What you will do —
How many lines of the entries below include the word "follow"? Answer with the number alone.

Information provided —
====================

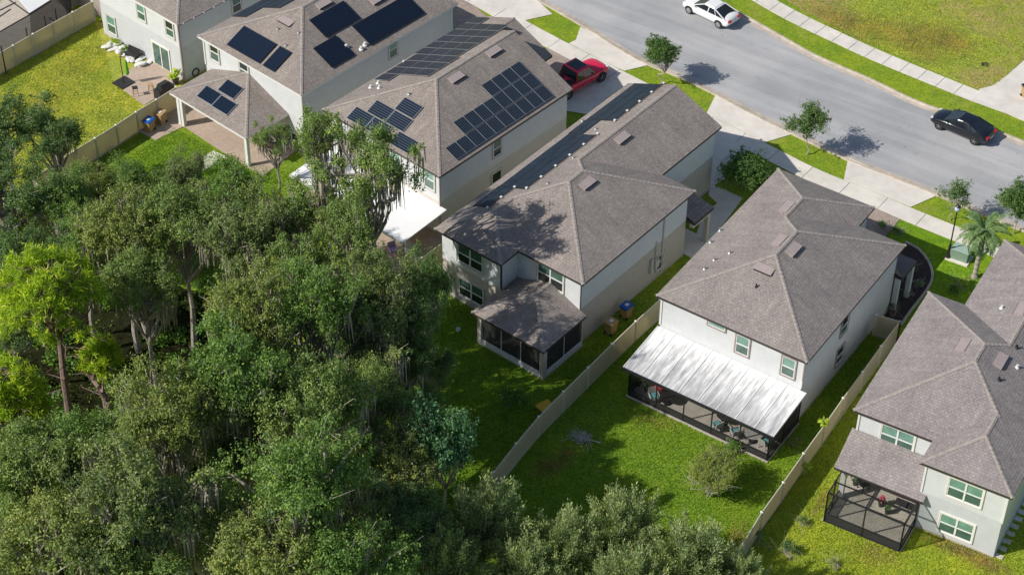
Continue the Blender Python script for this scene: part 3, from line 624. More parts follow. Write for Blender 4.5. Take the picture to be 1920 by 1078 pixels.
b=MB(); x0,x1=-10.45,-4.85; b.hexa([(x0,-.15,2.45),(x1,-.15,2.45),(x1,2.28,3.65),(x0,2.28,3.65),(x0,-.15,2.62),(x1,-.15,2.62),(x1,2.28,3.82),(x0,2.28,3.82)],1)
b.face([(x0,-.15,2.625),(x1,-.15,2.625),(x1,2.28,3.825),(x0,2.28,3.825)],0,[(x0,0),(x1,0),(x1,2.63),(x0,2.63)]); b.build('patio_roof',[SH['cool'],M_trimdark],E_.root)
E_.bx('patio_slab',-10.1,-5.1,-2.1,2.3,0,.08,M_slab); E_.bx('patio_column',-10.0,-9.7,-.0,.3,.08,2.5,M_trimwhite)
b=MB()
for x in (-9.95,-7.6,-5.2): b.bar((x,-.1,2.5),(x,-2.1,2.5),.07)
for y in (-2.1,-1.1): b.bar((-9.95,y,2.5),(-5.2,y,2.5),.07)
b.build('cage_roof_beam',M_black,E_.root)
screenwall(E_,((-9.95,-2.1),(-5.2,-2.1)),.05,2.5,1,.7,screen_mat('cage_screen',.3),w=.08); screenwall(E_,((-5.2,-2.1),(-5.2,.25)),.05,2.5,0,.7,screen_mat('cage_screen_b',.35),w=.08); screenwall(E_,((-9.95,.2),(-9.95,-2.1)),.05,2.5,1,.7,screen_mat('cage_screen_c',.4),w=.08)
b=MB(); b.face([(-9.95,-2.1,2.52),(-5.2,-2.1,2.52),(-5.2,-.1,2.52),(-9.95,-.1,2.52)]); b.build('cage_roof_mesh',screen_mat('cage_top_screen',.12),E_.root)
#@@REST
# ---------------------------------------------------------------- fences
def fence(label,pts,z=1.8,n=None,mat=None,pm=None):
    q=[P(a,b,z) for a,b in pts]; root=empty('fence',(q[0].x,q[0].y,0),0,label,'fence'); o0=Vector((q[0].x,q[0].y))
    L=[Vector(p[:2])-o0 for p in q]; segs=[]
    tot=sum((b-a).length for a,b in zip(L,L[1:])); n=n or max(1,round(tot/2.42)); R_=resample(L,n+1)
    for i,p in enumerate(R_):
        b=MB(); b.box(p.x-.065,p.x+.065,p.y-.065,p.y+.065,0,z+.04); 
        c=MB(); c.face([(p.x-.085,p.y-.085,z+.04),(p.x+.085,p.y-.085,z+.04),(p.x,p.y,z+.11)]);c.face([(p.x+.085,p.y-.085,z+.04),(p.x+.085,p.y+.085,z+.04),(p.x,p.y,z+.11)]);c.face([(p.x+.085,p.y+.085,z+.04),(p.x-.085,p.y+.085,z+.04),(p.x,p.y,z+.11)]);c.face([(p.x-.085,p.y+.085,z+.04),(p.x-.085,p.y-.085,z+.04),(p.x,p.y,z+.11)]);c.face([(p.x-.085,p.y-.085,z+.04),(p.x-.085,p.y+.085,z+.04),(p.x+.085,p.y+.085,z+.04),(p.x+.085,p.y-.085,z+.04)])
        po=b.build('post',pm or M_fencepost,root); c.build('post_cap',M_fencecap,po)
        if i<n:
            r=R_[i+1]; t=(r-p).normalized(); a=p+t*.067; e=r-t*.067; nn=Vector((-t.y,t.x)); l=(e-a).length
            b=MB(); w_=.02
            for sg in (1,-1):
                A=a+nn*w_*sg; B=e+nn*w_*sg; f=[(*A,.05),(*B,.05),(*B,z-.06),(*A,z-.06)]; uv=[(0,0),(l,0),(l,z),(0,z)]
                b.face(f if sg<0 else f[::-1],0,uv if sg<0 else uv[::-1])
            po2=b.build('panel',mat or M_fence,root)
            b=MB(); b.bar((*a,z-.02),(*e,z-.02),.05,.09); b.build('top_rail',pm or M_fencepost,root); b=MB(); b.bar((*a,.08),(*e,.08),.05,.12); b.build('bottom_rail',pm or M_fencepost,root)
    return root
M_fencecap=noisy('white_cap',(.74,.72,.66),.04,2,.5)
fence('tan fence behind the top left lawn bordering the dark screened cage',[(-95,150),(-57,130.5),(-18,109.5),(20,88.5),(59,66),(97,45),(135,24),(173,3.5)],1.85,7)
fence('grey-tan fence between yellow-green lawn and vivid green lawn with two bins',[(60,337),(98,311),(135,285.5),(176,261),(216,236),(254.5,211),(293.5,187),(330,164)],1.8,7)
fence('shaded fence seen through moss between two oak-covered back yards',[(835,452),(768,500),(707,547),(640,600),(585,648),(535,700)],1.8)
fence('long curved tan fence between brown-shingled centre house and white house',[(1237,562),(1198,597),(1153,640),(1108,684),(1060,731),(1011,780),(964,836),(918,895),(885,940),(850,1000)],1.8,9)
fence('long tan fence between white house and lower right house, lit on its right face',[(1687,603),(1651,650),(1617.5,697),(1581.5,745.6),(1545.5,797),(1510,845.5),(1472,900),(1433,952.5),(1394,1016.6),(1355,1080),(1315,1145)],1.8,10)
fence('short fence return closing the side yard against the white house wall',[(1687,603),(1643,590)],1.8,1)
fence('shaded rear fence half hidden under oaks at left edge',[(60,337),(110,375),(160,410)],1.8,3)
# ---------------------------------------------------------------- foliage
LK=2.25
def leafmat(name,c,tr=.35,var=.45,hue=(1.12,1.0,.75)):
    m=bpy.data.materials.new(name); m.use_nodes=True; t=m.node_tree; t.nodes.clear()
    c=sc(c,LK); out=N(t,'ShaderNodeOutputMaterial'); d=N(t,'ShaderNodeBsdfDiffuse'); s=N(t,'ShaderNodeBsdfTranslucent'); g=N(t,'ShaderNodeBsdfGlossy'); g.inputs['Roughness'].default_value=.45
    geo=N(t,'ShaderNodeNewGeometry'); r=ramp(t,geo.outputs['Random Per Island'],[(0,sc(c,1-var)),(.5,c),(.93,tuple(a*b*(1+var*.6) for a,b in zip(c,hue))),(1,tuple(a*b*1.35 for a,b in zip(c,(1.3,1,.8))))])
    k=ramp(t,noise(t,.55,3),[(.3,(.72,.8,.8)),(.7,(1.2,1.15,1.0))]); r=mix(t,1.0,r,k,'MULTIPLY')
    t.links.new(r,d.inputs[0]); t.links.new(mix(t,1.0,r,(1.1,1.2,.5),'MULTIPLY'),s.inputs[0]); g.inputs[0].default_value=(.6,.65,.7,1)
    a=N(t,'ShaderNodeMixShader'); a.inputs[0].default_value=tr; t.links.new(d.outputs[0],a.inputs[1]); t.links.new(s.outputs[0],a.inputs[2])
    b=N(t,'ShaderNodeMixShader'); b.inputs[0].default_value=.02; t.links.new(a.outputs[0],b.inputs[1]); t.links.new(g.outputs[0],b.inputs[2]); t.links.new(b.outputs[0],out.inputs[0])
    return m
L_oak=leafmat('oak_leaves',(.112,.160,.056)); L_oakg=leafmat('oak_leaves_green',(.088,.145,.043)); L_oaky=leafmat('oak_leaves_olive',(.128,.160,.055)); L_oakb=leafmat('oak_leaves_greyish',(.108,.142,.062)); L_oak2=leafmat('oak_leaves_dark',(.07,.115,.045)); L_pine=leafmat('pine_needles',(.18,.255,.026),.35,.5,(1.3,1.05,.6)); L_grey=leafmat('grey_leaves',(.15,.19,.095),.3,.45,(1.15,1,.85))
L_blue=leafmat('bluegreen_leaves',(.06,.125,.07)); L_olive=leafmat('olive_leaves',(.14,.17,.045)); L_palm=leafmat('palm_leaf',(.10,.155,.075),.3,.4); L_bright=leafmat('bright_leaves',(.065,.125,.022),.4); L_lime=leafmat('lime_leaves',(.20,.26,.03),.4); L_street=leafmat('street_tree_leaves',(.055,.10,.03))
M_bark=noisy('pale_bark',(.36,.32,.27),.35,6,.95,.6,20); M_pinebark=noisy('pine_bark',(.22,.145,.125),.35,5,.95,.8,14); M_moss=noisy('spanish_moss',(.36,.33,.26),.35,3,.95); M_twig=noisy('grey_twigs',(.52,.49,.45),.2,6,.9)
def quads(name,c,t,b,mat,parent=None,dia=True):
    """one mesh of leaf-sized faces: centres c, half length t, half width b (arrays Nx3)"""
    n=len(c); v=np.empty((n,4,3)); v[:,0]=c-t; v[:,1]=c+b; v[:,2]=c+t; v[:,3]=c-b
    if not dia: v[:,0]=c-t-b; v[:,1]=c-t+b; v[:,2]=c+t+b*.3; v[:,3]=c+t-b*.3
    me=bpy.data.meshes.new(name); me.vertices.add(4*n); me.vertices.foreach_set('co',v.reshape(-1)); me.loops.add(4*n); me.loops.foreach_set('vertex_index',np.arange(4*n,dtype=np.int32))
    me.polygons.add(n); me.polygons.foreach_set('loop_start',np.arange(0,4*n,4,dtype=np.int32)); me.materials.append(mat); me.update(); me.validate()
    o=bpy.data.objects.new(name,me); COL.objects.link(o); 
    if parent: o.parent=parent
    return o
def holes(c,a,b,seed,cell=.9,frac=.16):
    k=np.floor((c+seed*3.3)/cell).astype(np.int64); h=((k[:,0]*73856093)^(k[:,1]*19349663)^(k[:,2]*83492791))%1000; m=h>frac*1000
    return c[m],a[m],b[m]
def unit(a): return a/np.maximum(1e-6,np.linalg.norm(a,axis=1,keepdims=True))
def leaves(rg,cent,rad,n,size,up=.5,elong=.5,flat=.75):
    """leaf faces on the shells of clumps"""
    k=rg.integers(0,len(cent),n); d=rg.normal(size=(n,3))*.45; rr=rad[k]; p=cent[k]+d*rr[:,None]*np.array([1.1,1.1,flat]); d=unit(d)
    nrm=unit(d*.7+np.array([0,0,up])+rg.normal(size=(n,3))*.55); a=unit(np.cross(nrm,rg.normal(size=(n,3)))); b=np.cross(nrm,a); s=size*rg.uniform(.6,1.35,n)[:,None]
    return p,a*s*.5,b*s*.5*elong
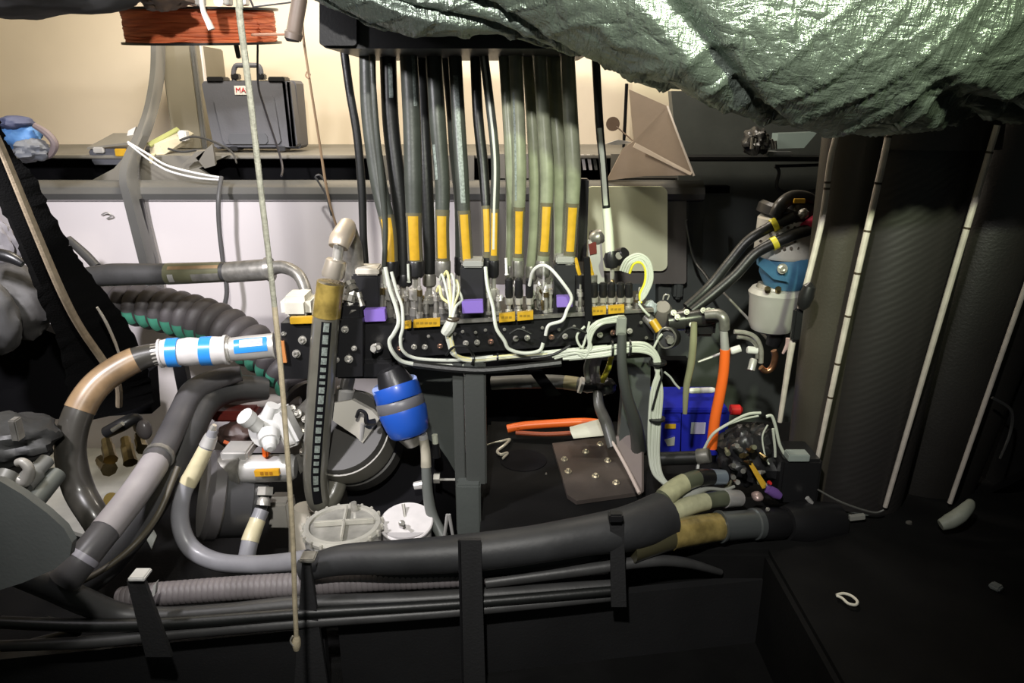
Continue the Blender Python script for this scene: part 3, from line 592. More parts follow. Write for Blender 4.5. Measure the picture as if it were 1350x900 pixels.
fo = T('knob_fitting', 'chrome plug fitting on the manifold just right of the port block', 'fitting', P(500, 470, 1.49))
link('plug', cyl((497, 458, 1.5), (492, 460, 1.46), [(0, 6), (.5, 6.5), (.5, 5), (1, 4)], 10), steel, fo); link('dome', cyl((498, 458, 1.5), (499, 458, 1.47), [(0, 7), (.6, 6), (1, 3)], 14), steeld, fo)
# solenoid coils
for i, (x0, x1, y0, y1, py0, py1, lx, lab) in enumerate([(465, 502, 362, 425, 408, 424, (480, 508), 'black solenoid coil with purple tag at the left of the manifold'), (607, 640, 352, 412, 397, 413, (609, 637), 'black solenoid coil with purple tag under the fourth yellow-tagged hose'), (730, 760, 347, 408, 391, 405, (734, 755), 'black solenoid coil with purple tag behind the looping white cable')]):
    t = T('solenoid_coil', lab, 'solenoid', P((x0+x1)/2, y1, 1.53), 'solenoid coils on the manifold')
    link('coil_body', pbox(x0, x1, y0, y1+8, 1.53 if i != 2 else 1.545, .055, .004), mat('coil%d' % i, (.018, .018, .02), .4), t)
    link('top_sticker', pbox(x0+3, x1-3, y0-8, y0+1, 1.525 if i != 2 else 1.54, .055, .003), mat('sticker%d' % i, (.62, .58, .5) if i == 0 else (.3, .3, .28), .5), t)
    link('purple_tag', pbox(lx[0], lx[1], py0, py1, 1.49, .02, .001, roll=-2), purple, t)
    for x in (x0-4, x1+4): link('side_screw', cyl((x, y0+34, 1.54), (x, y1+5, 1.54), [(0, 3.5), (.2, 3.5), (.2, 2), (.8, 2), (.8, 4), (1, 4)], 8), steel, t)
# sensor plugs and cartridge valves
def plug(x, yt, yb, r, Y, lab, kind):
    t = T('sensor_plug' if kind == 0 else 'valve_cartridge', lab, 'plug' if kind == 0 else 'valve', P(x, yb, Y), 'sensor plugs on the manifold' if kind == 0 else 'valve cartridges on the manifold'); h = yb-yt
    if kind == 0:
        link('plug_cap', cyl((x, yt, Y), (x, yt+h*.55, Y), [(0, r*.6), (.1, r), (.85, r*1.05), (1, r*.8)], 12), blackp, t)
        link('plug_nut', cyl((x, yt+h*.55, Y), (x, yt+h*.72, Y), [(0, r*1.05), (1, r*1.05)], 6), steel, t)
        link('plug_stem', cyl((x, yt+h*.7, Y), (x, yb, Y), [(0, r*.5), (.6, r*.5), (.6, r*.9), (1, r*.9)], 10), steel, t)
    else:
        link('adjuster', cyl((x, yt, Y), (x, yt+h*.3, Y), [(0, r*.35), (.7, r*.35), (.7, r*.6), (1, r*.6)], 10), steel, t)
        link('lock_nut', cyl((x, yt+h*.3, Y), (x, yt+h*.45, Y), [(0, r*.9), (1, r*.9)], 6), steel if kind == 1 else brass, t)
        link('body', cyl((x, yt+h*.45, Y), (x, yb-h*.15, Y), [(0, r*.55), (.4, r*.8), (1, r*.8)], 12), steeld, t)
        link('hex_base', cyl((x, yb-h*.16, Y), (x, yb, Y), [(0, r*1.1), (1, r*1.1)], 6), steel, t)
for i, x in enumerate([671, 684, 698, 783, 795, 806, 818, 829]):
    plug(x, 366+(i > 2)*6, 414-(i > 2)*6, 5.2, 1.53, 'black capped sensor plug, %s of the %s' % (['leftmost', 'middle', 'rightmost', 'leftmost', 'second', 'third', 'fourth', 'rightmost'][i], 'three in mid manifold' if i < 3 else 'five at the right manifold end'), 0)
vx = [(504, 362), (512, 380), (523, 385), (537, 378), (553, 366), (562, 384), (575, 378), (590, 390), (601, 385), (648, 375), (657, 382), (711, 362), (720, 372), (727, 380), (765, 375), (772, 388), (840, 388)]
for i, (x, y) in enumerate(vx):
    nm = ['first', 'second', 'third', 'fourth', 'fifth', 'sixth', 'seventh', 'eighth', 'ninth', 'tenth', 'eleventh', 'twelfth', 'thirteenth', 'fourteenth', 'fifteenth', 'sixteenth', 'last'][i]
    plug(x, y, 419-(i > 8)*4-(i > 13)*5, 5.0 if i % 2 else 4.2, 1.535+.03*(i % 2), '%s metal valve cartridge counting from the left on the manifold top' % nm, 1 if i % 4 else 2)
for i, (x, y, x2, y2, m_, lab) in enumerate([(505, 350, 507, 378, wcable, 'pale wire stub standing left of the white cable pair'), (538, 348, 539, 372, wcable, 'pale wire stub standing right of the white cable pair'), (667, 340, 668, 362, white, 'pale wire stub beside the first capped plugs'), (717, 352, 717, 395, alu, 'thin chrome rod among the fittings under the narrow tag')]):
    one('metal_rod', cyl((x, y, 1.54), (x2, y2, 1.54), [(0, 1.8), (.9, 1.8), (1, 3)], 8), m_, lab, 'rod')
t = T('end_fitting', 'grey round regulator and red tag behind the white-sleeved hose', 'regulator', P(790, 375, 1.64))
link('dome', cyl((780, 318, 1.66), (795, 308, 1.66), [(0, 7), (.3, 10), (.7, 10), (1, 7)], 16), steeld, t); link('bracket', ppoly([(776, 318), (793, 314), (797, 372), (785, 375), (776, 345)], 1.65, .02), alu, t)
link('red_tag', ppoly([(776, 322), (786, 318), (787, 334), (778, 336)], 1.645, .004), dred, t); link('black_cap', cyl((812, 342, 1.62), (824, 332, 1.6), [(0, 10), (.6, 11), (1, 7)], 14), blackp, t)
link('chrome_ring', cyl((812, 340, 1.6), (816, 337, 1.59), [(0, 5), (1, 5)], 14), steel, t)
for x in (763, 778): link('dark_riser', pbox(x, x+12, 236+(x > 770)*70, 345, 1.75, .03, .003), blackp, t)
t = T('relay', 'pair of black relay cylinders with yellow wire tops left of the right-hand plugs', 'relay', P(765, 408, 1.54))
for x in (764, 781):
    link('cylinder', cyl((x, 362, 1.55), (x, 395, 1.55), [(0, 6.5), (1, 6.5)], 14), blackp if x < 770 else steeld, t); link('base', cyl((x, 395, 1.55), (x, 412, 1.55), [(0, 6), (.4, 6), (.4, 4), (1, 4)], 8), steel, t); link('yellow_wire', Path([(x, 362, 1.55, 2.6), (x-3, 352, 1.55, 3), (x-5, 340, 1.56, 2)], 5).g(1, 6), yel, t)
one('junction_post', G().poly([P(770, 340, 1.53), P(778, 340, 1.53), P(782, 440, 1.46), P(772, 440, 1.46)], (0, .015, 0)), black, 'black flat strap running down in front of the right-hand relays', 'strap')

t = T('fitting_clutter', 'bright small elbows and nuts crowded between the valve cartridges', 'fitting', P(600, 415, 1.55)); random.seed(3)
for k in range(46):
    x = random.choice([random.uniform(506, 604), random.uniform(645, 730), random.uniform(700, 728), random.uniform(762, 848)]); y = random.uniform(372, 408)-(x-500)*.03
    a_ = (x, y, 1.55+random.uniform(-.02, .03)); b_ = (x+random.uniform(-4, 4), y+random.uniform(7, 14), a_[2]-random.uniform(0, .01)); r = random.uniform(1.6, 3.6)
    link(random.choice(['elbow', 'nut', 'stub']), cyl(a_, b_, [(0, r*.6), (.2, r), (.55, r), (.6, r*.7), (1, r*.8)], 8), random.choice([steel, steel, alu, steeld, brass]), t)
# ================================================================ WHITE CABLES
def cab(name, ctl, r, m_, lab, grp=None, n=8):
    return one(name, Path([(c[0]+(0 if j in (0, len(ctl)-1) else random.uniform(-1, 1)), c[1]+(0 if j in (0, len(ctl)-1) else random.uniform(-1, 1)), c[2] if len(c) > 2 else 1.47, r*(.82 if m_ != rubber else 1)) for j, c in enumerate(ctl)], 10).g(1, n), m_, lab, 'cable', grp)
cab('white_cable', [(508, 352, 1.5), (514, 380, 1.49), (523, 404, 1.48), (526, 425, 1.465), (520, 440, 1.46), (513, 450, 1.46), (518, 465, 1.46), (532, 476, 1.47), (560, 481, 1.48), (610, 480, 1.48), (660, 472, 1.48), (720, 466, 1.49)], 3.4, wcable, 'left white cable dropping from the first yellow-tagged hose')
cab('white_cable', [(516, 358, 1.5), (524, 385, 1.49), (530, 405, 1.48), (532, 430, 1.465), (528, 446, 1.46), (532, 462, 1.46), (550, 473, 1.47), (600, 475, 1.475), (650, 470, 1.48)], 2.8, wcable, 'second white cable dropping beside the first')
for i, (x, y) in enumerate([(583, 363), (588, 358), (595, 362), (601, 370), (579, 378), (604, 382)]):
    cab('white_cable', [(x-3, y+6, 1.52), (x, y, 1.51), (x+4, y+14, 1.5), (594+i*1.2, 405, 1.48), (592+i*.9, 424, 1.465), (589+i, 438, 1.46), (592+i, 454, 1.46), (600+i, 468+i*.6, 1.46), (625, 472+i*.8, 1.465), (670, 468+i*.8, 1.47), (730, 462+i*.8, 1.48), (800, 456+i, 1.49)], 2.3, [wcable, yel2, wcable, mat('cable_cream', (.7, .68, .4), .4), yel2, wcable][i] if i not in (1, 4) else mat('cable_ylw%d' % i, (.75, .7, .32), .4), ['leftmost', 'second', 'third', 'fourth', 'low left', 'rightmost'][i]+' cable in the white and yellow fan between the left coils')
t = T('cable_wrap', 'grey wrapped knot where the fan of cables is tied', 'cable tie', P(590, 447, 1.45)); link('wrap', Path([(597, 422, 1.455, 7), (592, 432, 1.45, 8), (586, 440, 1.45, 6)], 6).g(1, 10), mat('wrap_white', (.55, .57, .5), .6, bump=.5, bscale=200), t); link('tie', cyl((597, 420, 1.455), (597, 422, 1.455), [(0, 8.5), (1, 8.5)], 12), ink, t)
cab('white_cable', [(640, 352, 1.52), (642, 378, 1.5), (649, 405, 1.48), (655, 432, 1.46), (664, 448, 1.455), (672, 460, 1.455), (690, 465, 1.455), (711, 462, 1.455), (716, 452, 1.46)], 3, wcable, 'white cable dropping right of the middle coil and curling under the tags')
cab('white_cable', [(698, 376, 1.52), (702, 358, 1.50), (712, 350, 1.49), (725, 354, 1.48), (742, 372, 1.47), (753, 392, 1.47), (748, 408, 1.47), (740, 422, 1.465), (724, 428, 1.46), (719, 442, 1.46)], 2.8, white, 'bright white cable looping over in front of the right coil')
for i in range(5):
    cab('white_cable', [(818+i*3, 356+i*1, 1.52), (826+i*2.4, 342+i*1.5, 1.51), (842+i, 334+i*3, 1.51), (857-i*1.5, 345+i*3, 1.51), (860-i*2.5, 368+i, 1.51), (852-i*2, 388, 1.51), (842+i*.8, 399, 1.51)], 2.1, wcable if i != 4 else yel2, ['outermost', 'second', 'middle', 'fourth', 'innermost yellow'][i]+' cable of the arch at the right end of the manifold')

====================

Correct output —
2